Exercise details => Transcribe the whole listing below without changing a word, but leave out every image.

####################

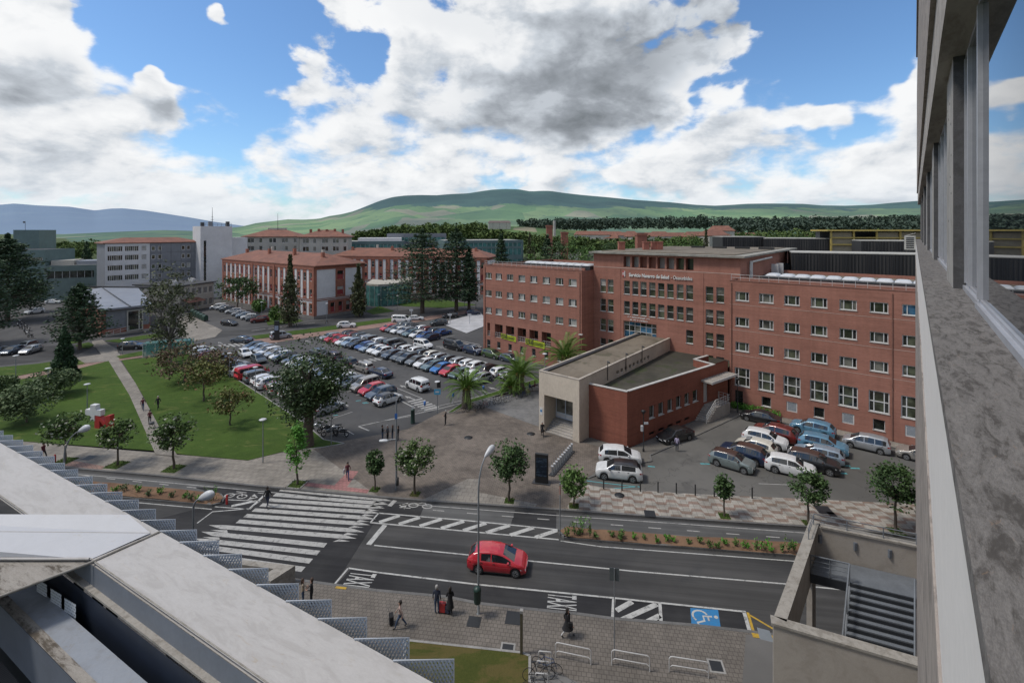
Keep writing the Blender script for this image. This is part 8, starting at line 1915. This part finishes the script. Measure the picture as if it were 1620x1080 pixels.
big_lamp(Vector((-32.4, 34.3, .12)), 'curved street lamp rising from behind the fins at the left', 9.6, RU, False, 1.9, 2.2); big_lamp(Vector((-17.2, 25.6, .12)), 'street lamp head just over the left planter', 9.5, RU, False, .6, .6)
t = thing('street_lamp', 'slim lamp pole with a low side arm and small blue plate on the plaza', 'street lamp', G(627, 775, .12)); mb = MB(POLE); mb.tube([(0, 0, 0), (0, 0, 8.3)], [.10, .06], 10); mb.tube([(0, 0, 4.7), (-1.0, 0, 4.6)], .04, 6); mb.build('pole', t); hd = MB(LAMPW); hd.lathe([(0, -.45), (.14, -.4), (.22, -.1), (.2, .25), (.05, .45), (0, .46)], n=10); hd.v = [(-1.15 + p[2], p[1] * .9, 4.55 + p[0] * .6) for p in hd.v]; hd.f = [f[::-1] for f in hd.f]; hd.build('lamp_head', t)
mb = MB(BLUES); mb.box(-.12, .12, -.13, -.11, 6.6, 7.1); mb.build('sign_plate', t); mb = MB(BLK); mb.lathe([(.13, .5), (.14, 1.2), (0, 1.21)], (.12, -.1, 0), 10); mb.build('litter_bin', t)
for px, py, top, lb in ((416, 731, 664, 'disc topped park lamp at the front of the lawn'), (138, 650, 608, 'disc topped lamp above the white cross'), (692, 654, 604, 'disc topped lamp carrying the blue bus sign'), (25, 612, 563, 'disc topped lamp at the far left lawn'), (76, 630, 583, 'disc topped lamp behind the olive bush'), (363, 597, 559, 'disc topped lamp on the kerb of the first cars'), (404, 622, 581, 'disc topped lamp on the kerb beside the red van'), (524, 702, 640, 'plain lamp post beside the magnolia trunk'),
      (862, 620, 560, 'lamp post beside the tallest palm'), (383, 493, 470, 'disc lamp in the clinic lot, nearer the clinic'), (414, 509, 478, 'disc lamp in the clinic lot, by the clipped shrub'), (517, 514, 480, 'disc lamp before the short end of the pavilion'), (599, 489, 466, 'disc lamp before the teal pavilion'), (629, 491, 468, 'disc lamp between the teal pavilion and the great cedars'), (735, 487, 452, 'disc lamp under the great cedars'), (194, 560, 536, 'white post lamp by the hall forecourt')):
 b = G(px, py, .16); h = (py - top) * b.y / FOC; t = thing('park_lamp', lb, 'street lamp', b, 0, 'slim park lamps'); mb = MB(POLE); mb.tube([(0, 0, 0), (0, 0, h)], [.06, .04], 8); mb.build('pole', t); mb = MB(LAMPW); mb.lathe([(0, h - .05), (.30, h), (.38, h + .05), (.30, h + .10), (0, h + .14)], n=14); mb.build('lamp_disc', t)
 if px == 692: mb = MB(CYS); mb.box(-.42, .42, -.09, -.06, 2.5, 3.2); mb.use(LAMPW); mb.box(-.25, .25, -.096, -.09, 2.75, 2.95); mb.build('bus_sign', t); mb = MB(BLK); mb.box(-.06, .42, -.1, .06, 3.4, 4.2); mb.build('display', t)
for px, py, top, lb in ((1018, 714, 648, 'black lantern post at the outer corner of the brick annex'), (1167, 652, 597, 'black lantern post beside the annex steps')):
 b = G(px, py, .1); h = (py - top) * b.y / FOC; t = thing('lantern_post', lb, 'lantern', b, 0, 'black lantern posts'); mb = MB(BLK); mb.tube([(0, 0, 0), (0, 0, .3), (0, 0, .35), (0, 0, h - .5)], [.11, .11, .06, .045], 8); mb.build('post', t); mb = MB(BLK); mb.lathe([(.05, h - .5), (.16, h - .3), (.30, h - .12), (.05, h)], n=8); mb.build('lantern', t)
 if px < 1100: mb = MB(LAMPW); mb.box(-.28, -.05, -.14, .1, h - 2.3, h - 1.7); mb.build('box', t); mb = MB(LAMPW); mb.box(.05, .5, -.1, .06, h - 1.55, h - 1.35); mb.build('security_camera', t)
t = None
for i, (px, py) in enumerate(((955, 773), (984, 775), (1013, 777), (1041, 778.5), (1070, 780.5), (1100, 783), (1130, 785), (1190, 788))):
 t = thing('bollard', 'black post edging the staff car park, %s from the left' % ORD[i], 'bollard', G(px, py, .12), 0, 'black posts edging the staff car park'); mb = MB(BLK); mb.lathe([(.06, 0), (.06, .82), (.045, .84), (.07, .88), (.05, .98), (0, 1.0)], n=10); mb.build('post', t)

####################

Worked answer =>
Keep writing the Blender script for this image. This is part 8, starting at line 1915. This part finishes the script. Measure the picture as if it were 1620x1080 pixels.
big_lamp(Vector((-32.4, 34.3, .12)), 'curved street lamp rising from behind the fins at the left', 9.6, RU, False, 1.9, 2.2); big_lamp(Vector((-17.2, 25.6, .12)), 'street lamp head just over the left planter', 9.5, RU, False, .6, .6)
t = thing('street_lamp', 'slim lamp pole with a low side arm and small blue plate on the plaza', 'street lamp', G(627, 775, .12)); mb = MB(POLE); mb.tube([(0, 0, 0), (0, 0, 8.3)], [.10, .06], 10); mb.tube([(0, 0, 4.7), (-1.0, 0, 4.6)], .04, 6); mb.build('pole', t); hd = MB(LAMPW); hd.lathe([(0, -.45), (.14, -.4), (.22, -.1), (.2, .25), (.05, .45), (0, .46)], n=10); hd.v = [(-1.15 + p[2], p[1] * .9, 4.55 + p[0] * .6) for p in hd.v]; hd.f = [f[::-1] for f in hd.f]; hd.build('lamp_head', t)
mb = MB(BLUES); mb.box(-.12, .12, -.13, -.11, 6.6, 7.1); mb.build('sign_plate', t); mb = MB(BLK); mb.lathe([(.13, .5), (.14, 1.2), (0, 1.21)], (.12, -.1, 0), 10); mb.build('litter_bin', t)
for px, py, top, lb in ((416, 731, 664, 'disc topped park lamp at the front of the lawn'), (138, 650, 608, 'disc topped lamp above the white cross'), (692, 654, 604, 'disc topped lamp carrying the blue bus sign'), (25, 612, 563, 'disc topped lamp at the far left lawn'), (76, 630, 583, 'disc topped lamp behind the olive bush'), (363, 597, 559, 'disc topped lamp on the kerb of the first cars'), (404, 622, 581, 'disc topped lamp on the kerb beside the red van'), (524, 702, 640, 'plain lamp post beside the magnolia trunk'),
      (862, 620, 560, 'lamp post beside the tallest palm'), (383, 493, 470, 'disc lamp in the clinic lot, nearer the clinic'), (414, 509, 478, 'disc lamp in the clinic lot, by the clipped shrub'), (517, 514, 480, 'disc lamp before the short end of the pavilion'), (599, 489, 466, 'disc lamp before the teal pavilion'), (629, 491, 468, 'disc lamp between the teal pavilion and the great cedars'), (735, 487, 452, 'disc lamp under the great cedars'), (194, 560, 536, 'white post lamp by the hall forecourt')):
 b = G(px, py, .16); h = (py - top) * b.y / FOC; t = thing('park_lamp', lb, 'street lamp', b, 0, 'slim park lamps'); mb = MB(POLE); mb.tube([(0, 0, 0), (0, 0, h)], [.06, .04], 8); mb.build('pole', t); mb = MB(LAMPW); mb.lathe([(0, h - .05), (.30, h), (.38, h + .05), (.30, h + .10), (0, h + .14)], n=14); mb.build('lamp_disc', t)
 if px == 692: mb = MB(CYS); mb.box(-.42, .42, -.09, -.06, 2.5, 3.2); mb.use(LAMPW); mb.box(-.25, .25, -.096, -.09, 2.75, 2.95); mb.build('bus_sign', t); mb = MB(BLK); mb.box(-.06, .42, -.1, .06, 3.4, 4.2); mb.build('display', t)
for px, py, top, lb in ((1018, 714, 648, 'black lantern post at the outer corner of the brick annex'), (1167, 652, 597, 'black lantern post beside the annex steps')):
 b = G(px, py, .1); h = (py - top) * b.y / FOC; t = thing('lantern_post', lb, 'lantern', b, 0, 'black lantern posts'); mb = MB(BLK); mb.tube([(0, 0, 0), (0, 0, .3), (0, 0, .35), (0, 0, h - .5)], [.11, .11, .06, .045], 8); mb.build('post', t); mb = MB(BLK); mb.lathe([(.05, h - .5), (.16, h - .3), (.30, h - .12), (.05, h)], n=8); mb.build('lantern', t)
 if px < 1100: mb = MB(LAMPW); mb.box(-.28, -.05, -.14, .1, h - 2.3, h - 1.7); mb.build('box', t); mb = MB(LAMPW); mb.box(.05, .5, -.1, .06, h - 1.55, h - 1.35); mb.build('security_camera', t)
t = None
for i, (px, py) in enumerate(((955, 773), (984, 775), (1013, 777), (1041, 778.5), (1070, 780.5), (1100, 783), (1130, 785), (1190, 788))):
 t = thing('bollard', 'black post edging the staff car park, %s from the left' % ORD[i], 'bollard', G(px, py, .12), 0, 'black posts edging the staff car park'); mb = MB(BLK); mb.lathe([(.06, 0), (.06, .82), (.045, .84), (.07, .88), (.05, .98), (0, 1.0)], n=10); mb.build('post', t)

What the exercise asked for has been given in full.